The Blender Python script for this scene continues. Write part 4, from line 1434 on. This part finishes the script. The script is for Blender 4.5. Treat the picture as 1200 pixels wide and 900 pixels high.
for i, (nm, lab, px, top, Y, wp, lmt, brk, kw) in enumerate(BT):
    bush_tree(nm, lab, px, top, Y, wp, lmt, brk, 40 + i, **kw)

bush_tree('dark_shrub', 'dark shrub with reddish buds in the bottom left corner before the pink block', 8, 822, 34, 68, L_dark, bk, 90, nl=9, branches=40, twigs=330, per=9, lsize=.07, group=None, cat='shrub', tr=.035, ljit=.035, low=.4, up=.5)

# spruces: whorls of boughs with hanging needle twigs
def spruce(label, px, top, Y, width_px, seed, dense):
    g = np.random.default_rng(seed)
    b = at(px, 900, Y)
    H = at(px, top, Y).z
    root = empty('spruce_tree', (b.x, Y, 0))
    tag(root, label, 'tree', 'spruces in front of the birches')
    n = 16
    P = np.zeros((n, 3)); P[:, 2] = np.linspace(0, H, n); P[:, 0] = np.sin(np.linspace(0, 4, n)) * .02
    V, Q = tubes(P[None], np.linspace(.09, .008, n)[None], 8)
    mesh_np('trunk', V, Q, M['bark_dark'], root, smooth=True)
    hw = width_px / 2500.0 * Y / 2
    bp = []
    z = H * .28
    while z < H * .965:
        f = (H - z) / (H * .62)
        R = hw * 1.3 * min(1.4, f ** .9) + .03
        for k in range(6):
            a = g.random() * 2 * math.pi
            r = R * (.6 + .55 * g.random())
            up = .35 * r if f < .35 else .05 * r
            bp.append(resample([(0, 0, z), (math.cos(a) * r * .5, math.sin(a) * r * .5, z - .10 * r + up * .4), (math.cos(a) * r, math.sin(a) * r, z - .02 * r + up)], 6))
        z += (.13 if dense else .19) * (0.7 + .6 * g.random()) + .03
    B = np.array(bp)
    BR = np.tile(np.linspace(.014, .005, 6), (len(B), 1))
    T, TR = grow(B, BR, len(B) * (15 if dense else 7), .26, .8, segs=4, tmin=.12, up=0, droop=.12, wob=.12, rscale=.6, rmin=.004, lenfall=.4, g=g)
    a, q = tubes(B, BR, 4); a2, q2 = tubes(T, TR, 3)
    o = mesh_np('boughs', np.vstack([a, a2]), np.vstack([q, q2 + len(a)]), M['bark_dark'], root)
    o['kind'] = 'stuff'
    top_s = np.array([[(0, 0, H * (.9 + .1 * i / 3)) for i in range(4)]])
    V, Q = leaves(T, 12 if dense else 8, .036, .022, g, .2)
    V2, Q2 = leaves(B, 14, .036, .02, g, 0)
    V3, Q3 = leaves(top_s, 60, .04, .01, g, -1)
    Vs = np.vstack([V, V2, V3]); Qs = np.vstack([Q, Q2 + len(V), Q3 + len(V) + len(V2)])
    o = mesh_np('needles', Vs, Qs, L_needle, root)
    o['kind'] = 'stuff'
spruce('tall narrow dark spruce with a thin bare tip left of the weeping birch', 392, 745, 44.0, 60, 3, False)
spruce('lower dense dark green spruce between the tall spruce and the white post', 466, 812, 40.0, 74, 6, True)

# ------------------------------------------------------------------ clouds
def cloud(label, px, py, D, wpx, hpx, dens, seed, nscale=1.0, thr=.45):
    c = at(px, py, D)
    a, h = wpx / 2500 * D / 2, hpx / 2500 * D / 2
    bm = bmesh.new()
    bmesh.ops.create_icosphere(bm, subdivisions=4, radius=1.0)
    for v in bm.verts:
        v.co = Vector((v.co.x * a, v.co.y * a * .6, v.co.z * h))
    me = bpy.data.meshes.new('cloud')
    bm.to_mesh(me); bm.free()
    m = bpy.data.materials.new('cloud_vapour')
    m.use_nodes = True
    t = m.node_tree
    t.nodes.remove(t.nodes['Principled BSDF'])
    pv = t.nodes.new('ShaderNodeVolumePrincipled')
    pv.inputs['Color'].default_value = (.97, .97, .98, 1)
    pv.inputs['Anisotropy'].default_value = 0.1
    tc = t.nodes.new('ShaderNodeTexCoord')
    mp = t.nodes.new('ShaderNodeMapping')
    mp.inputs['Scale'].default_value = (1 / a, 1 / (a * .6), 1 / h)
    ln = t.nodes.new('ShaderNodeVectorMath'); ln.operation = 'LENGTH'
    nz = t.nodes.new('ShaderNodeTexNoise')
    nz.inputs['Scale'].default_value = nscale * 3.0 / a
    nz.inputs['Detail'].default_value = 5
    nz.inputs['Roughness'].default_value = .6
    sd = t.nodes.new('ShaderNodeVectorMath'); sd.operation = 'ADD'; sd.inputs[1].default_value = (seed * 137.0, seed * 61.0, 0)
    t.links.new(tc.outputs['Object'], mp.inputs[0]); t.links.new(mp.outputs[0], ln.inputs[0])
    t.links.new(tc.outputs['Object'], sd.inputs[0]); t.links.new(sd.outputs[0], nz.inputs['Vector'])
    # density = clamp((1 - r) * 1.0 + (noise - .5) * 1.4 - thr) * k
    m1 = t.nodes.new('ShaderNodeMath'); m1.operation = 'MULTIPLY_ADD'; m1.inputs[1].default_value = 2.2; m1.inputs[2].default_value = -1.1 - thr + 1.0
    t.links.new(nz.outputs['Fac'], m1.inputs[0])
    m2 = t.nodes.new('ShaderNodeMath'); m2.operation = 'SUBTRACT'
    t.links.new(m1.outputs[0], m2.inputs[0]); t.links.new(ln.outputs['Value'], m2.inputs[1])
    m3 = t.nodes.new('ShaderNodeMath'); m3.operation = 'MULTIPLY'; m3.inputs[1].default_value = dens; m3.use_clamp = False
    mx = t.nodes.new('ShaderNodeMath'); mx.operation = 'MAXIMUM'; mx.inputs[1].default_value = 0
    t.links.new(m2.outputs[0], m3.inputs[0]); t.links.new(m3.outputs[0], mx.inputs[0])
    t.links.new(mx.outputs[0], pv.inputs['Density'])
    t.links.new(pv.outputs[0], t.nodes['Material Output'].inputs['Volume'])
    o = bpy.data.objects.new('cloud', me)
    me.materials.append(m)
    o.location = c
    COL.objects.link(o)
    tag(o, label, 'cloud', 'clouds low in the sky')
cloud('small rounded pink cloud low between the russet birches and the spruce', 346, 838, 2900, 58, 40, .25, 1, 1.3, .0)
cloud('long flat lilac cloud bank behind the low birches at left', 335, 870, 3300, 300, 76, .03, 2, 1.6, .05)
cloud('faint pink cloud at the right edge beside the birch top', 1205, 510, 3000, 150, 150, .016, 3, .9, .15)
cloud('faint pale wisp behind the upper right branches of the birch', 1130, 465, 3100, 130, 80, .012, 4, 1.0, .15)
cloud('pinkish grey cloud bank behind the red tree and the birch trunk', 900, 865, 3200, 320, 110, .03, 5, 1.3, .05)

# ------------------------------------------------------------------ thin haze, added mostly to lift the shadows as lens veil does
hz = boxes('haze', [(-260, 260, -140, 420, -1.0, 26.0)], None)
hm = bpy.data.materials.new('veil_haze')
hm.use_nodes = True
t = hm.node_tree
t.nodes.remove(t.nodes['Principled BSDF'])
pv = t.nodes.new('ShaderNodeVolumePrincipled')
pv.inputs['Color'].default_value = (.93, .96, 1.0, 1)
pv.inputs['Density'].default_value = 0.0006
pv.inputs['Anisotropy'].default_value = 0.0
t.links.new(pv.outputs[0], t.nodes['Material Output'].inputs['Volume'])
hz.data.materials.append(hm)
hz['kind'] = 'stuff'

····················

■ Exercise brief ■
Quote the listing word for word from its first line through the line in which "bush_tree('dark_shrub', 'dark shrub" appears.

■ Written response ■
The Blender Python script for this scene continues. Write part 4, from line 1434 on. This part finishes the script. The script is for Blender 4.5. Treat the picture as 1200 pixels wide and 900 pixels high.
for i, (nm, lab, px, top, Y, wp, lmt, brk, kw) in enumerate(BT):
    bush_tree(nm, lab, px, top, Y, wp, lmt, brk, 40 + i, **kw)

bush_tree('dark_shrub', 'dark shrub with reddish buds in the bottom left corner before the pink block', 8, 822, 34, 68, L_dark, bk, 90, nl=9, branches=40, twigs=330, per=9, lsize=.07, group=None, cat='shrub', tr=.035, ljit=.035, low=.4, up=.5)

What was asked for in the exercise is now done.